One of the ways Developing Working Hands helps provide resources for the Mayan population of the Atitlan region is through education. Although the Guatemalan government provides a free education, students are responsible for additional costs such as uniforms and supplies which can make it difficult for many children to attend school.

What started as an event designed to bring awareness to nonprofits in north Texas, Thursday’s North Texas Giving Day is the largest community-wide giving event in the nation with a 10th anniversary “Party in the Park” Thursday from 4:30-7:00 p.m. at Finch Park in McKinney.

For economics teacher Fred Kaiser, the day helps provide the greatest exposure for Developing Working Hands, his non-profit organization designed to “support education, economic development, and community outreach of the indigenous populations of the Americans in order to reduce poverty and increase standard of living.”

Fred Kaiser
In addition to helping provide educational opportunities, Developing Working Hands also sponsors (and take part in) community clean-ups.

“The reason we decided to get involved there was the exposure more than anything else,” Kaiser said. “Now with North Texas Day of Giving, the money has to stay in North Texas so even though our organization is primarily helping people down in Guatemala, we also do things here in North Texas as well, specifically on education side like educating students so some of the things that we have done up here for the students are like teaching things just about poverty and distribution of income in other countries, what people in other countries are facing.”

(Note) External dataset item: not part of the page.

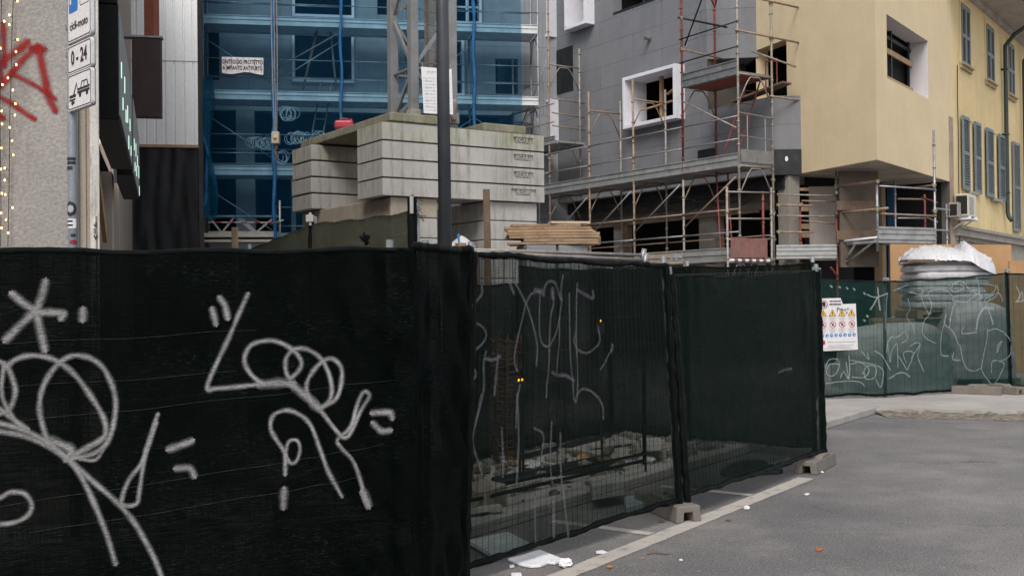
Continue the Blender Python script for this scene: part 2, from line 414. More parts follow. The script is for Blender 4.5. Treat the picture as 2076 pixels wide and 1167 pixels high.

The work of Kaiser’s organization is getting a boost from several clubs on campus.

“Last year, the Junior World Affairs Council sponsored two kids in Guatemala education for a year,” AP Human Geography teacher Tim Johannes said. “We did that in December through the candy grams we did last year and we were able to sponsor two kids, plus a little bit more, ended about $200 of raising money and we gave it to Developing Working Hands.”

In 2017, North Texas Giving Day raised $39 million that benefited 2,723 local nonprofits, bringing the nine year total to $195 million for the community. The money earned goes towards nonprofit organizations to help reach their goals.

For Developing Working Hands, the goal is education.

“A girl, instead of picking coffee beans in the field, is now going to school,” Johannes said. “I know that doesn’t seem like much but that girl is getting another year of education which hopefully will help her in the future. If we can do it again, great. If she can get a second, another year, and another year, then maybe she can learn to read and write. Maybe she can get a job that will benefit her family even more in the future.”

Fred Kaiser
Some funds donated to Developing Working Hands also help provide the opportunity for the people of the Atitlan region to play soccer. Playing in the streets is relatively common, but Developing Working Hands seeks to give the people to play against other teams.

In addition to raising awareness to issues faced by people in the Mayan population of the Atitlan region, Developing Working Hands has taught Spanish 3 preAP students a few lessons.

“Our students learned about the school system in Guatemala and the challenges students face in continuing their education, whether it was due to distance or economic reasons, or both,” spanish teacher Ashli Taquino said. They felt good about themselves and also felt a sense of appreciation for what they have here in Texas and Frisco. I believe it also helped to instill some compassion for people in other parts of the world who are living in very different conditions. We will plan to contribute again this year when we reach this unit in our curriculum, “Desafíos Mundiales”, in order to give the students an opportunity to give back to the global community.”